Refusing a job offer from the Tata tea gardens in Munnar, Sudhanshu Kumar has worked on his mango orchard, making it a huge success.

It was around 21 years ago. Straight out of college, Mr. Sudhanshu Kumar had to make a choice. There were two roads before him: Either accept the job offer as a manager in a tea estate, or return to his village and look after his ancestral mango orchard. And he took the latter, the difficult, the less travelled one. And he had not made a mistake!

For Sudhanshu Kumar, from Samastipur district of Bihar, a post graduate in History from Delhi University, agriculture was an opportunity staring him in the face.“Though I got a job offer from the Tata Tea gardens in Munnar, Kerala, I decided to go back to my village and take care of our own farm,” says Sudhanshu, of Nayanagar Farms in Samastipur.

Sudhanshu’s success did not happen overnight. It is the result of his dedication, determination and readiness to accept new ideas and challenges. When he left college, he had around 250 acres of land, ancestral property where various crops like mango, litchi, maize, wheat, lentil (masoor), mustard etc. were being cultivated. “Many of the mango orchards in my village were in a dilapidated condition, virtually dying. The annual income from ten acres of mango orchard used to be around Rs 25,000– even in a good crop season,” he recalls.

The first step he took was to leave behind the traditional methods of orchard management. He adopted scientific crop management practices to rejuvenate the entire farm, and it worked. He was able to increase the revenue of a 9 acre plot from Rs. 10,000 to Rs six lakh, within a span of eight years.

It was not a cake walk. But he never got dejected by hurdles and troubles. Seeing a bright future for litchi in Bihar, he planted around a thousand litchi trees in his farm. Despite a good yield, the response from the local merchants was not very favourable. “Litchi is a highly perishable fruit, we were forced to sell at very low prices,” he adds.

“In 2004, an exporter offered me a better prize for my fruits. But he threw me the challenge that he will buy the fruit only if it reaches Muzaffarpur before 9 am, each day” recalls Sudhanshu. Muzaffarpur was 100 kms from his village, and it used to take 4-5 hours for a Tata 407 to reach Muzaffarpur, due to the poor condition of the roads.

“I took up the challenge and installed two generators to light up my orchard.

We plucked the litchi with the help of 100 labourers from 8 pm to 3 am, packed and dispatched the truck by 4 am to reach Muzaffarpur by 9 am,” he says.

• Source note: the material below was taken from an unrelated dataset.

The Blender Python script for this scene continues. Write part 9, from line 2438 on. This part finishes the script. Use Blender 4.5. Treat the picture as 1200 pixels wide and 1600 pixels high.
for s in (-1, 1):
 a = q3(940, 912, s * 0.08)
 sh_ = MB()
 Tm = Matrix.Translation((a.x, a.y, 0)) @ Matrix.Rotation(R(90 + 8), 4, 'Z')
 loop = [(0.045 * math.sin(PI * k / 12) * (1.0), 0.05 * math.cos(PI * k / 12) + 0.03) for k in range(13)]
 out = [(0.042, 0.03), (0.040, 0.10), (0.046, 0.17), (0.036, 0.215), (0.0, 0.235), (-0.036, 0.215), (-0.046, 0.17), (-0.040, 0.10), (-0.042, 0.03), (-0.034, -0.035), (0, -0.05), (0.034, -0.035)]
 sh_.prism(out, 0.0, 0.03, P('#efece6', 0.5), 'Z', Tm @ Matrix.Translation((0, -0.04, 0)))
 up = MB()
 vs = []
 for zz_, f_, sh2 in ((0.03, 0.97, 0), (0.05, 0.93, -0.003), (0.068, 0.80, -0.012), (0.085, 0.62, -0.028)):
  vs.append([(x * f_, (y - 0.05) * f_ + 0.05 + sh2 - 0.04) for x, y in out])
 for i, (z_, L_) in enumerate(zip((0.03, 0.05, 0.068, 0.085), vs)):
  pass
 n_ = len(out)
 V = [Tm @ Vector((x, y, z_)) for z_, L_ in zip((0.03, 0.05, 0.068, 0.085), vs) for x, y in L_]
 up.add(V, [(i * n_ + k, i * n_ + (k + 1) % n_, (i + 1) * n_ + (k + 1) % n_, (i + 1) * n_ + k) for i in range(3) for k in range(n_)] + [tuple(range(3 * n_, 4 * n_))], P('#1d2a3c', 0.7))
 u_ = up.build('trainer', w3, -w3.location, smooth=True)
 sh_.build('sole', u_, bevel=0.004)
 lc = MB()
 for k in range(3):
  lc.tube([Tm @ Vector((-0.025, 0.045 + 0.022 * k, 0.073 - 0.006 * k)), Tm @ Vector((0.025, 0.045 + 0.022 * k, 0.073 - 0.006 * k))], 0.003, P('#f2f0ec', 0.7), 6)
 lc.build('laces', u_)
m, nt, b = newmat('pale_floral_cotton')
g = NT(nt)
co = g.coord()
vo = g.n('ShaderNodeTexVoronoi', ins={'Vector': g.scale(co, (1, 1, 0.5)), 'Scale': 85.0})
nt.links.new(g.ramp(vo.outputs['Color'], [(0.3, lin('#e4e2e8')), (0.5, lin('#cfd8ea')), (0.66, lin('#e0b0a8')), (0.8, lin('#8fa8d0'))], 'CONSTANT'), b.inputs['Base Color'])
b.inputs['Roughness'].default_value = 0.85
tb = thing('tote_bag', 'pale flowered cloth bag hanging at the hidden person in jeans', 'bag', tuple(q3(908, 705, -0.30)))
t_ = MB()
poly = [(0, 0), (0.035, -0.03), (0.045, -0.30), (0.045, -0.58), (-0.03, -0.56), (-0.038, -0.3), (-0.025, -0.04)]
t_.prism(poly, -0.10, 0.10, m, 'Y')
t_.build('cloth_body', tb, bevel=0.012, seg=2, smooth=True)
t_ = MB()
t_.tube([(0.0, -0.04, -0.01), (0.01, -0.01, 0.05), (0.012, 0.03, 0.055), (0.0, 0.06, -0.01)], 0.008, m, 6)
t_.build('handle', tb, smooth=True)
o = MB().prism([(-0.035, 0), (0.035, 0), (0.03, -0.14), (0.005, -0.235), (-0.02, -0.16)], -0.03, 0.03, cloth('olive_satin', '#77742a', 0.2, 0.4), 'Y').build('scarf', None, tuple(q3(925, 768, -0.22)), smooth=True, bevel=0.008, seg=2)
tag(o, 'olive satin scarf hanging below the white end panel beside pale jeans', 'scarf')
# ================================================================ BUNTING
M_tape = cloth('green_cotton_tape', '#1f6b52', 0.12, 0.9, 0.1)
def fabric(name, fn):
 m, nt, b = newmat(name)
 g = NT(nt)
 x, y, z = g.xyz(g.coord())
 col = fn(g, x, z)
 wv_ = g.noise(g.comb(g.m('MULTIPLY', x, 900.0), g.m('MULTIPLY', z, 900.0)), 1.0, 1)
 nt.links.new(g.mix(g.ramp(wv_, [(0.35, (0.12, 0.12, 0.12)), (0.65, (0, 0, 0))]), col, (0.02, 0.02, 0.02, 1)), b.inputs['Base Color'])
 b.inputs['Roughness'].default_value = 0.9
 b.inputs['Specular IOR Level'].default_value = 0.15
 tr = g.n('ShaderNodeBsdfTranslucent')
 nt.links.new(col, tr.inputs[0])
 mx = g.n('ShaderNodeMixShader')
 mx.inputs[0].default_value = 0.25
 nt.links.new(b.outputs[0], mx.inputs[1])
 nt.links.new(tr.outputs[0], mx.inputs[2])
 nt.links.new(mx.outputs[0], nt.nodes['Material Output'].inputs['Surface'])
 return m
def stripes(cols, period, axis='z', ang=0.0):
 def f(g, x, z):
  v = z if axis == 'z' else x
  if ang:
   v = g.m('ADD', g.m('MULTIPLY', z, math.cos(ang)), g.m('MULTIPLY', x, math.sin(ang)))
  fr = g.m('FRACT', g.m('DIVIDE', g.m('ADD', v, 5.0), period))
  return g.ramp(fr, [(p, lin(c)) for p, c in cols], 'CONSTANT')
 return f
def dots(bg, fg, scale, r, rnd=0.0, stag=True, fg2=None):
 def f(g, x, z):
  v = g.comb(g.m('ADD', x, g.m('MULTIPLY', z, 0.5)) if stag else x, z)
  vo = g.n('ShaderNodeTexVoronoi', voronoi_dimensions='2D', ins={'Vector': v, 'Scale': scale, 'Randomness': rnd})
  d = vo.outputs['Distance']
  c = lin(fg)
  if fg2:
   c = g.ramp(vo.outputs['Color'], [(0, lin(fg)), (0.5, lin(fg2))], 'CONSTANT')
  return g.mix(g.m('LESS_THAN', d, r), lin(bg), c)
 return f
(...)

Sending litchi to Muzaffarpur from Rosera was like sending coal to Newcastle, yet it gave him a return four times greater than what the local merchants were offering. This whole episode opened his eyes to the market realties, and emboldened him to take up similar challenges in other spheres of farm work.

Being the headman (Mukhya) of his village for the last 10 years, Sudhanshu is an advisor to fellow farmers. He has developed an effective weather forecasting system for planning farming activities. “The method we use is physical verification. When we get the basic forecast from various websites, we verify the same with the satellite photo of the cloud cover moving East or West. Then we phone and warn our lookouts in Delhi/Kolkata (people from our village) to report to us immediately of any rain there. They never fail. The rain takes approximately 4 days to travel from Delhi to our village and a storm takes 4 hours from Patna to our village. We get that grace period to tie up loose ends or control the harvesting/threshing in our village,” he explains.

Sudhanshu is happy with the returns he is getting from agriculture. “Returns are nearly 250 % of investment, and I get an annual turnover of approximately 40 lakhs from my farm,” he adds.

His success has brought him many awards and recognitions. He is amply supported by his wife Sunita Sinha, an Associate Professor in English at the Women’s College, in Samastipur.